New defined contribution (DC) plans will strengthen funded pensions in Germany if they are widely accepted by employers and workers, according to Willis Towers Watson.
Thomas Jasper, head of occupational pensions at Willis Towers Watson for Western Europe, said the adoption of changes brought in under the Betriebsrentenstärkungsgesetz (BRSG) could change the country’s occupational pension landscape significantly. The law introducing DC plans will come into effect next year.
“If the new pension plans without guarantees get widely accepted, companies will have to set them up via funded vehicles,” Jasper said.
Direktzusagen pensions – in which benefits are paid directly from a company’s balance sheet rather than backed by financial assets – will in future only be allowed if employers grant a 0% guarantee.
At a recent conference the German supervisor BaFin has recently called on companies and unions to get in touch about how to set up the new vehicles and plans.

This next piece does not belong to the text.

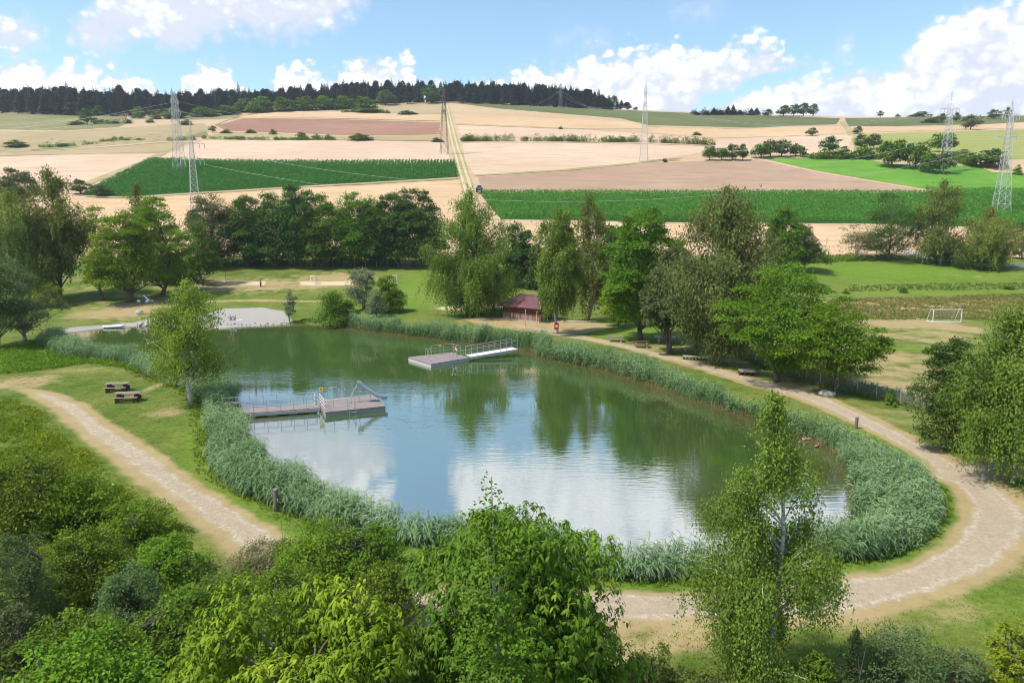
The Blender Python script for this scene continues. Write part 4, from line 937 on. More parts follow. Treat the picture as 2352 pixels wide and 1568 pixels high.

However, Jasper pointed out it will take time for the first plans to be up and running: “We do not think any new vehicles will be set up before autumn 2018 by the social partners.”
According to a survey held by WTW among German employees last year, the vast majority (72%) said they would be content to be enrolled into a pension plan with the possibility to opt out.
The BRSG also requires employers to pass on any savings they make on social contributions by paying parts of the wages directly into pension plans.
“We expect this new legal requirement to create a new standard that would put pressure on all employers to pass on savings they make on social contributions when paying into pension plans rather than employees’ current accounts,” he said.
This would also mean employers that have set up the Entgeltumwandlung internally, including via book reserves, would have to make additional contributions to these plans.